Facebook also needs to do more to address diversity among its employees, most urgently among its leadership, which is underrepresented by people of color, and women in technical and business roles, Zuckerberg said.
“We’ve made diversity a priority in hiring, and we’ve made a commitment: within five years, we want at least 50% of our workforce to be women, people of color, and other underrepresented groups,” he said. “We’ve made some progress.”
Litan said she was amazed by Zuckerberg’s statement, and said it’s likely the result of pressure by regulators, not only over Libra but also about breaking up Facebook, which has been viewed by some as a monopoly.
“If he defied them [legislators], then they would be even angrier. His whole company’s at stake,” said Litan, a supporter of cryptocurrencies that enable the unbanked to participate.
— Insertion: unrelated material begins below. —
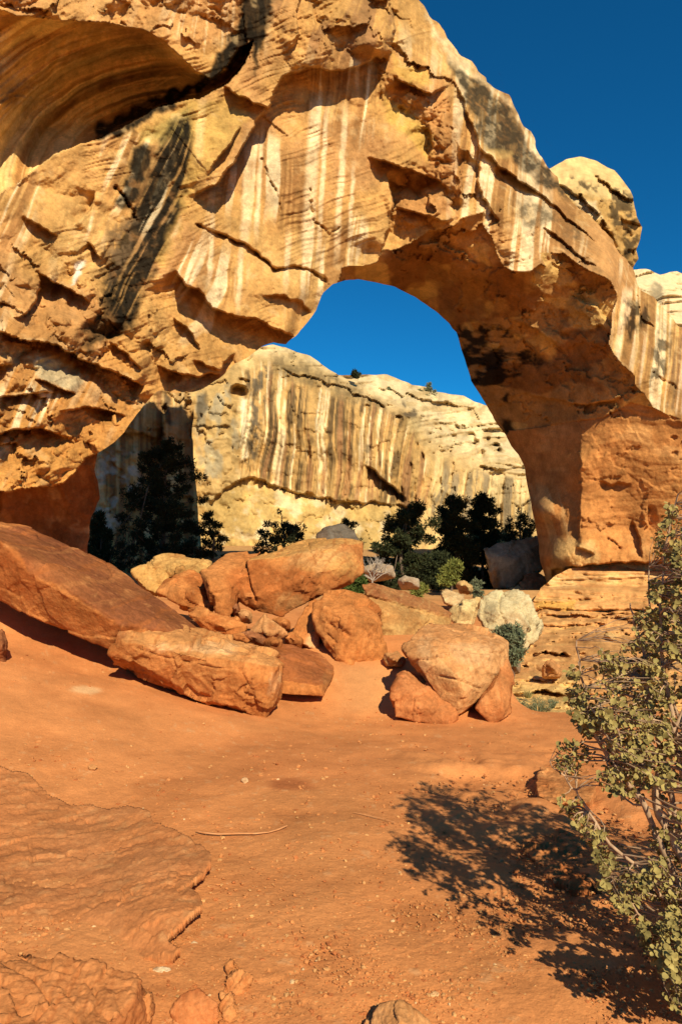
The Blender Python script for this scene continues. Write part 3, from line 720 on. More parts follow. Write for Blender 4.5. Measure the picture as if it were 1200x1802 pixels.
def build_cliff():
    ol = [(318, 1030), (318, 672), (345, 668), (400, 645), (430, 625), (455, 612), (480, 606), (503, 610), (525, 620), (545, 627), (560, 636), (580, 650), (596, 660), (615, 660), (650, 658), (680, 660), (702, 668), (725, 676), (748, 680), (762, 688), (790, 695), (815, 697), (832, 706), (850, 713),
          (880, 722), (920, 742), (970, 770), (1100, 800), (1180, 820), (1180, 1030)]
    R = Relief(314, 1184, 596, 1030, 2.0, ragged(ol, 2.0, 6, 21))
    X, Y = R.PX, R.PY
    R.D = tps([(320, 700, 74), (320, 1020, 69), (360, 800, 73), (400, 660, 78), (410, 760, 74), (455, 614, 86), (460, 690, 77), (450, 830, 74), (430, 950, 71), (500, 1020, 68), (520, 625, 87), (540, 700, 77.5), (540, 800, 76), (600, 662, 87), (600, 870, 76), (620, 740, 78.5),
               (700, 670, 97), (660, 700, 86), (720, 720, 85), (700, 800, 79.5), (700, 880, 77.5), (600, 950, 72), (700, 1000, 70), (800, 700, 100), (780, 740, 93), (840, 712, 102), (820, 790, 87), (840, 850, 82.5), (850, 900, 81), (800, 1000, 74), (950, 770, 101), (920, 820, 88), (920, 900, 82), (920, 1010, 76), (1170, 830, 100), (1170, 1020, 80)], X, Y)
    lean = X + 0.10 * (Y - 700) + 9 * fbm2(X / 90, Y / 140, 2, 3)
    flute = fbm2(lean / 8, Y / 260 + 0.4 * fbm2(X / 30, Y / 60, 2, 152), 4, 151, 0.6)
    wall = R.mask([(430, 655), (475, 640), (520, 665), (580, 690), (640, 705), (700, 728), (745, 790), (765, 850), (740, 900), (690, 886), (600, 882), (520, 866), (455, 852), (420, 835), (425, 740)], 24, 6)
    wall2 = R.mask([(770, 800), (800, 830), (860, 835), (920, 845), (1180, 850), (1180, 935), (780, 925), (740, 895)], 24, 6)
    R.D += (wall + wall2) * 0.9 * flute
    R.ledge([(366, 892), (380, 872), (400, 860), (425, 846), (445, 838), (470, 850), (520, 866), (600, 881), (650, 884), (705, 890), (745, 905)], 0.6, 60, 0.5, 50, 4, 0.04)
    R.ledge([(640, 815), (668, 838), (690, 855), (722, 884)], 1.3, 40, 1.4, 14, 3)
    R.ledge([(470, 640), (520, 655), (560, 668), (620, 688), (690, 716), (712, 732)], 0.8, 24, 0.6, 16, 6)
    R.ledge([(340, 690), (336, 760), (330, 830), (345, 900), (350, 960)][::-1], 1.5, 40, 1.5, 20, 4)
    R.ledge([(760, 735), (800, 750), (860, 752), (920, 770)], 0.8, 40, 0.6, 30, 5)
    R.ledge([(640, 672), (700, 690), (760, 704), (800, 712), (850, 722)], 1.0, 30, 0.8, 20, 5)
    R.ledge([(840, 818), (880, 826), (915, 820)], 1.2, 20, 1.0, 10, 3)
    rnd = random.Random(5)
    holes = [(rnd.uniform(755, 880), rnd.uniform(735, 800), rnd.uniform(2.5, 5)) for _ in range(26)] + [(828, 768, 7), (845, 797, 8), (870, 790, 9), (855, 772, 6), (835, 778, 6), (425, 668, 5), (435, 672, 5), (420, 690, 14), (700, 738, 8), (795, 760, 5), (770, 752, 5)] \
        + [(rnd.uniform(480, 720), 0, rnd.uniform(2.5, 4.5)) for _ in range(14)]
    hole_c = np.zeros(X.shape)
    for hx, hy, hr in holes:
        if hy == 0: hy = 668 + (hx - 520) * 0.32 + rnd.uniform(-6, 8)
        d = np.sqrt(((X - hx) / 1.25) ** 2 + (Y - hy) ** 2) / hr + 0.25 * R.WX
        R.D += (1 - sstep(d, 0.45, 1.1)) * hr * 0.22
        hole_c = np.maximum(hole_c, 1 - sstep(d, 0.5, 1.0))
    slots = [(rnd.uniform(690, 800), rnd.uniform(770, 880)) for _ in range(14)]
    for hx, hy in slots:
        d = np.sqrt(((X - hx) / 2.2) ** 2 + ((Y - hy) / 9) ** 2)
        R.D += (1 - sstep(d, 0.5, 1.1)) * 0.9
    P = atn(X, Y, R.D)
    cap = sstep(R.D, 80, 88)
    fac = facet2(X / 40 + 0.3 * R.WX, Y / 26 + 0.3 * R.WY, 157, 1, 'step')
    R.D += 0.6 * fac * (1 - 0.6 * wall) + 0.5 * fbm3(P, 6, 4, 159) + 0.22 * fbm3(P, 1.6, 4, 161, 0.6)
    bedc = fbm2(Y / 7 + 1.5 * fbm2(X / 120, Y / 80, 2, 9) + 0.02 * X, X / 300, 3, 163)
    R.D += cap * 0.9 * bedc
    # colour
    R.C[:] = (0.47, 0.30, 0.11)
    R.paint(sstep(fbm2(X / 60, Y / 50, 4, 171), 0, 0.6), (0.56, 0.40, 0.17), 0.8)
    R.paint(sstep(-fbm2(X / 50, Y / 60, 4, 173), 0.1, 0.6), (0.38, 0.225, 0.075), 0.7)
    R.paint(sstep(R.D, 81, 90), (0.66, 0.52, 0.29), 0.7)
    R.paint(sstep(R.D, 81, 90) * sstep(fbm2(X / 22, Y / 9, 4, 187), 0.1, 0.5), (0.40, 0.26, 0.10), 0.6)
    st = flute + 0.5 * fbm2(lean / 5, Y / 160, 2, 175)
    R.paint(wall, (0.45, 0.265, 0.09), 0.85)
    R.paint(wall * sstep(st, 0.15, 0.6) * sstep(fbm2(X / 40, Y / 50, 3, 153), -0.6, 0.1), (0.72, 0.56, 0.31), 0.9)
    R.paint(wall * sstep(-st, 0.1, 0.5) * sstep(fbm2(X / 40 + 9, Y / 60, 3, 154), -0.6, 0.1), (0.10, 0.062, 0.028), 0.9)
    R.paint(wall * sstep(fbm2(lean / 7 + 31, Y / 300, 2, 177), 0.35, 0.6), (0.30, 0.15, 0.06), 0.8)
    R.paint(wall2 * sstep(st, 0.1, 0.5), (0.62, 0.46, 0.22), 0.7)
    R.paint(wall2 * sstep(-st, 0.05, 0.45), (0.20, 0.15, 0.085), 0.85)
    g = sstep(fbm2(X / 9, Y / 12, 4, 179), -0.5, 0.3)
    R.paint(R.mask([(445, 655), (478, 640), (472, 690), (460, 740), (452, 800), (440, 815), (435, 760), (440, 700)], 10, 6) * g, (0.09, 0.07, 0.045), 0.85)
    R.paint(R.mask([(425, 700), (434, 700), (436, 800), (424, 812)], 6, 3), (0.74, 0.60, 0.36), 0.8)
    R.paint(R.mask([(470, 632), (520, 625), (580, 660), (640, 690), (690, 712), (712, 730), (690, 730), (620, 702), (560, 685), (510, 662), (480, 655)], 14, 8) * (0.3 + 0.7 * g), (0.20, 0.135, 0.06), 0.75)
    R.paint(R.mask([(690, 705), (740, 720), (745, 740), (715, 735)], 8, 5) * g, (0.06, 0.045, 0.03), 0.85)
    R.paint(R.mask([(340, 700), (400, 670), (420, 700), (425, 800), (380, 860), (355, 900), (345, 800)], 20, 6) * sstep(fbm2(X / 16, Y / 26, 4, 181), -0.1, 0.5), (0.30, 0.255, 0.16), 0.7)
    R.paint(R.mask([(346, 700), (362, 690), (365, 720), (350, 745)], 6, 4), (0.05, 0.04, 0.03), 0.7)
    R.paint(R.mask([(640, 815), (668, 838), (722, 884), (735, 895), (715, 890), (655, 838)], 6, 3), (0.16, 0.085, 0.035), 0.7)
    R.paint(R.mask([(640, 780), (655, 780), (645, 815), (636, 812)], 6, 3) * g, (0.12, 0.09, 0.05), 0.7)
    tal = R.mask([(366, 895), (400, 865), (445, 842), (520, 870), (600, 886), (700, 892), (700, 1020), (330, 1020)], 16, 6)
    R.paint(tal, (0.46, 0.30, 0.10), 0.9)
    R.paint(tal * sstep(fbm2(X / 26, Y / 22, 4, 183), 0.2, 0.7), (0.66, 0.52, 0.30), 0.6)
    R.paint(tal * sstep(-fbm2(X / 20, Y / 20, 4, 185), 0.15, 0.7), (0.52, 0.32, 0.10), 0.6)
    R.D *= 1.5
    R.shade_var(0.4, 5)
    b = at(640, 1000, 110); b.z = float(gz(b.x, b.y)) - 0.5
    relief_thing(R, 'cliff', 'pale sandstone cliff with dark vertical water streaks and white cap seen through the arch', 'cliff', 'rock_face', b, 12, M_CLIFF)

    # nearer wall in the left of the opening, behind the big pinyon
    ol = [(-140, 1030), (-140, 690), (40, 668), (240, 660), (336, 684), (341, 720), (338, 770), (346, 860), (352, 930), (356, 1030)]
    R = Relief(-144, 360, 656, 1030, 2.0, ragged(ol, 2.0, 6, 22))
    X, Y = R.PX, R.PY
    R.D = tps([(-140, 700, 49), (-140, 1020, 47), (0, 850, 50), (140, 700, 53), (140, 1020, 51), (250, 670, 57), (250, 800, 55), (250, 1020, 53), (335, 690, 60), (300, 850, 56.5), (350, 930, 57), (350, 1020, 56)], X, Y)
    R.ledge([(292, 690), (290, 740), (284, 800), (280, 860)], 0.8, 30, 0.8, 20, 4)
    R.ledge([(325, 690), (330, 740), (333, 790)][::-1], 0.8, 20, 0.9, 14, 4)
    R.ledge([(205, 760), (250, 762), (290, 772)], 0.5, 30, 0.6, 16, 4)
    R.D += 0.5 * facet2(X / 34 + 0.3 * R.WX, Y / 50 + 0.3 * R.WY, 191, 1, 'step') + 0.25 * fbm3(atn(X, Y, R.D), 1.5, 4, 193, 0.6)
    R.C[:] = (0.46, 0.27, 0.095)
    s2 = fbm2(X / 8, Y / 160, 3, 195)
    R.paint(sstep(s2, 0.1, 0.5), (0.68, 0.47, 0.22), 0.8)
    R.paint(sstep(-s2, 0.15, 0.5), (0.26, 0.13, 0.055), 0.8)
    R.paint(R.mask([(296, 720), (325, 720), (328, 770), (290, 790)], 8, 4), (0.46, 0.22, 0.08), 0.7)
    R.paint(R.mask([(288, 690), (300, 700), (302, 750), (290, 745)], 6, 3), (0.05, 0.04, 0.03), 0.8)
    R.paint(R.mask([(160, 790), (240, 800), (250, 860), (200, 940), (150, 940)], 20, 6) * sstep(fbm2(X / 18, Y / 18, 4, 197), -0.2, 0.4), (0.50, 0.46, 0.38), 0.7)
    R.D *= 1.12
    R.shade_var(0.4, 9)
    b = at(250, 1000, 61); b.z = float(gz(b.x, b.y)) - 0.3
    relief_thing(R, 'rock_wall', 'tan and rust streaked rock wall behind the big dark pine, partly in shadow', 'rock wall', 'rock_face', b, 8, M_CLIFF)

    # knob on the skyline
    ol = [(938, 300), (955, 300), (970, 294), (995, 280), (1020, 277), (1050, 285), (1080, 300), (1100, 325), (1115, 346), (1120, 380), (1130, 400), (1127, 420), (1120, 440), (1122, 455), (1110, 476), (1104, 540), (940, 420)]
    R = Relief(934, 1136, 272, 544, 2.0, ragged(ol, 2.0, 6, 23))
    X, Y = R.PX, R.PY
    R.D = tps([(970, 300, 54), (1020, 280, 56), (1080, 300, 56), (1100, 330, 54), (1020, 330, 50), (980, 350, 49.5), (1060, 350, 50), (1100, 390, 52), (1125, 400, 54), (1060, 420, 49.5), (1110, 470, 54), (1000, 400, 49), (1080, 520, 52), (950, 420, 49), (940, 300, 54)], X, Y)
    R.ledge([(940, 318), (985, 322), (1030, 350), (1062, 392), (1085, 440)], 0.5, 26, 0.6, 20, 5)
    R.ledge([(1040, 300), (1075, 330), (1100, 345), (1125, 352)], 0.7, 24, 0.8, 20, 5)
    R.ledge([(1050, 350), (1058, 380), (1085, 410), (1095, 450)][::-1], 0.8, 24, 1.0, 20, 4)
    R.ledge([(1090, 385), (1110, 392), (1130, 398)], 0.7, 16, 0.8, 14, 3)
    R.D += 0.5 * facet2(X / 30 + 0.3 * R.WX, Y / 16 + 0.3 * R.WY, 201, 1, 'step') * sstep(Y - 0.3 * (X - 1000), 310, 340) + 0.3 * fbm3(atn(X, Y, R.D), 2.0, 4, 203, 0.6)
    R.C[:] = (0.58, 0.39, 0.155)
    R.paint(sstep(Y - 0.25 * (X - 1000), 325, 345), (0.44, 0.245, 0.07), 0.85)
    R.paint(R.mask([(995, 305), (1040, 318), (1100, 335), (1120, 385), (1125, 450), (1105, 470), (1095, 420), (1070, 370), (1055, 340), (1000, 325)], 14, 10) * sstep(fbm2(X / 12, Y / 14, 4, 205), -0.2, 0.3), (0.07, 0.045, 0.02), 0.92)
    R.paint(R.mask([(1000, 345), (1045, 352), (1060, 385), (1020, 372)], 8, 4), (0.72, 0.53, 0.28), 0.8)
    R.shade_var(0.4, 3)
    b = at(1030, 540, 51)
    relief_thing(R, 'sandstone_outcrop', 'rounded sandstone knob with dark pitted side rising behind the shoulder of the arch', 'rock outcrop', 'rock_face', b, 7, M_CLIFF)

    # pale dome at the right edge of the frame
    ol = [(1085, 490), (1114, 475), (1128, 473), (1145, 475), (1160, 481), (1190, 478), (1210, 486), (1260, 490), (1345, 520), (1345, 760), (1085, 640)]
    R = Relief(1080, 1340, 470, 760, 2.0, ragged(ol, 2.0, 6, 24))
    X, Y = R.PX, R.PY
    R.D = tps([(1115, 478, 72), (1190, 480, 73), (1150, 520, 67), (1200, 560, 65.5), (1120, 560, 66), (1330, 520, 72), (1330, 700, 63), (1100, 630, 64)], X, Y)
    bb = fbm2(Y / 6 + 1.5 * fbm2(X / 60, Y / 60, 2, 3), X / 120, 3, 211)
    R.D += 0.7 * bb + 0.4 * fbm3(atn(X, Y, R.D), 3, 4, 213)
    R.C[:] = (0.66, 0.50, 0.27)
    R.paint(sstep(-fbm2(X / 10, Y / 90, 3, 215), 0.1, 0.5) * sstep(Y, 510, 530), (0.44, 0.24, 0.10), 0.8)
    R.paint(R.mask([(1140, 505), (1160, 500), (1165, 535), (1140, 530)], 8, 6), (0.13, 0.10, 0.06), 0.7)
    b = at(1200, 740, 65)
    relief_thing(R, 'sandstone_dome', 'pale banded sandstone dome above the right hand slope of the arch', 'rock dome', 'rock_face', b, 9, M_CLIFF)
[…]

Libra and other cryptocurrencies backed by fiat currency, such as JPMCoin, have the potential to serve a vast population in developing nations with no access to banking services.
Globally, 1.7 billion adults or 30% of the world’s population remain unbanked, yet two-thirds of them own a mobile phone that could help them access financial services, according to a 2018 report from The World Bank.
The highest global economic growth rates in the next 50 years will come from Africa, where mobile money is already driving higher financial inclusion rates in Sub-Saharan region, according to the World Bank.
Pushback by regulators and legislators on cryptocurrency does have the potential to leave the U.S. and Europe lagging in the development of worldwide digital financial networks, Litan said.
“The U.S. is falling behind because of incompetent government and agencies,” she said. “Once China starts moving on this [cryptocurrency] everyone will begin moving and competing; government and banks just don’t know how to innovate on user experiences.”